Suara Indonesia, kompetisi berbau industri. Munsyid dan nasyid lovers harus bagaimana?

“Berlomba-lombalah dalam hal kebaikan” Tentu rangkaian kalimat itu sudah melekat kuat dalam benak seorang muslim, tak terkecuali para munsyid. Ajang kompetisi nasyid akhir-akhir ini sering diadakan. Satu diantara sekian banyak yang paling prestise di ujung tahun 2010 adalah Suara Indonesia. Kompetisi berbau industri ini memberikan 6 kursi bagi tim nasyid (Sebagian menyebut hanya 5 tim nasyid). 10 % dari total peserta babak grup.
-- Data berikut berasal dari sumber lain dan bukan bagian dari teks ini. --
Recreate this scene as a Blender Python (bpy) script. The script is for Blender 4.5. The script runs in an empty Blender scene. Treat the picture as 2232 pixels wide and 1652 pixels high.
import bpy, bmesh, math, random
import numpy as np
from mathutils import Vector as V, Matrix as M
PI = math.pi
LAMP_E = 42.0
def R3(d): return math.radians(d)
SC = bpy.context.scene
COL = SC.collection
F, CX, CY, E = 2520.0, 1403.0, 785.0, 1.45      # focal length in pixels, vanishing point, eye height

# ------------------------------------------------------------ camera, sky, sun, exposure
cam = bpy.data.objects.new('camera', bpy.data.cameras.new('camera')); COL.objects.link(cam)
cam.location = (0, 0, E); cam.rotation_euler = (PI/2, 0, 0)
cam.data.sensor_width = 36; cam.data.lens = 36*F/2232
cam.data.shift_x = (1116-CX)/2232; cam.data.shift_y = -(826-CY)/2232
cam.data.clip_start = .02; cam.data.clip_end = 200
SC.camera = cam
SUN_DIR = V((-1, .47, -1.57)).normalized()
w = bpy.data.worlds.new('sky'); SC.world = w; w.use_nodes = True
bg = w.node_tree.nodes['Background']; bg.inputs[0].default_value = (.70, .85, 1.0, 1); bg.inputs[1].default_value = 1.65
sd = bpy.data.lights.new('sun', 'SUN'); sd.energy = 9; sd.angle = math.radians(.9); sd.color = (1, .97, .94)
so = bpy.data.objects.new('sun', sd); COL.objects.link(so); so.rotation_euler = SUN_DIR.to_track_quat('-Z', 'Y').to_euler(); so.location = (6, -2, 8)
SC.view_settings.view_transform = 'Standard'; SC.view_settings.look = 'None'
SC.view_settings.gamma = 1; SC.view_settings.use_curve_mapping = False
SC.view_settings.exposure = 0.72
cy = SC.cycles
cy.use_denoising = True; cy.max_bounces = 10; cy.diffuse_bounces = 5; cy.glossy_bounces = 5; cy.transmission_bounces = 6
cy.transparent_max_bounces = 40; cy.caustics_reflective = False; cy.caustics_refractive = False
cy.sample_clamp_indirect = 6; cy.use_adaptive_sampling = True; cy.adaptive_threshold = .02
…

Sebagian pihak menyatakan ajang ini tidak usah dianggap sebagai sebuah kompetisi. Anggap saja sebagai sarana menyebarkan pesan kebaikan. Pernyataan kedua oke. Tapi, pernyataan pertama rasanya gimana gitu. Soalnya sudah hukum alam, bahwa seringkali sesuatu bidang akan maju, manakala kita menemukan pesaing. Alam bawah sadar kita akan menuntun untuk berkreasi, memberikan yang terbaik untuk dakwah, memacu diri sendiri manakala melihat tim lain mampu berbuat hebat dalam penyampaian pesan kebaikan. Lihatlah Bank syariah, Sekolah Islam Terpadu, Lembaga Zakat sebagai contohnya. Selama tidak diliputi penyakit hati, oke-oke saja. Meskipun makin tinggi prestise sebuah ajang, sesungguhnya daya tahan munsyid terhadap berbagai godaan harus semakin tinggi pula.

Lantas bagaimana, lha wong industry pertelevisian kita masih tabu dengan nasyid. Apalagi peserta disana tidak hanya nasyid lho ya, ada grup vocal yang berbasis agama lain, peserta umum, dan lain-lain. Heterogen gitu. Tentu hal-hal berbau agama, selain di bulan Ramadhan, porsinya cukup terbatas. Sebagian suara keukeuh dengan statement kudu nasyid. Namanya juga tim nasyid. Sebagian lain cukup toleran dengan meminta tim nasyid membawakan lagu-lagu universal. Pernyataan pertama oke. Pernyataan kedua oke. Yang tidak oke adalah manakala tim nasyid bernyanyi keluar jalur, trus membela diri dengan berbagai alasan seperti tidak ada pendampingan dan sebagainya (alasan itu tidak mungkin, karena minimal pasti ada pelatih).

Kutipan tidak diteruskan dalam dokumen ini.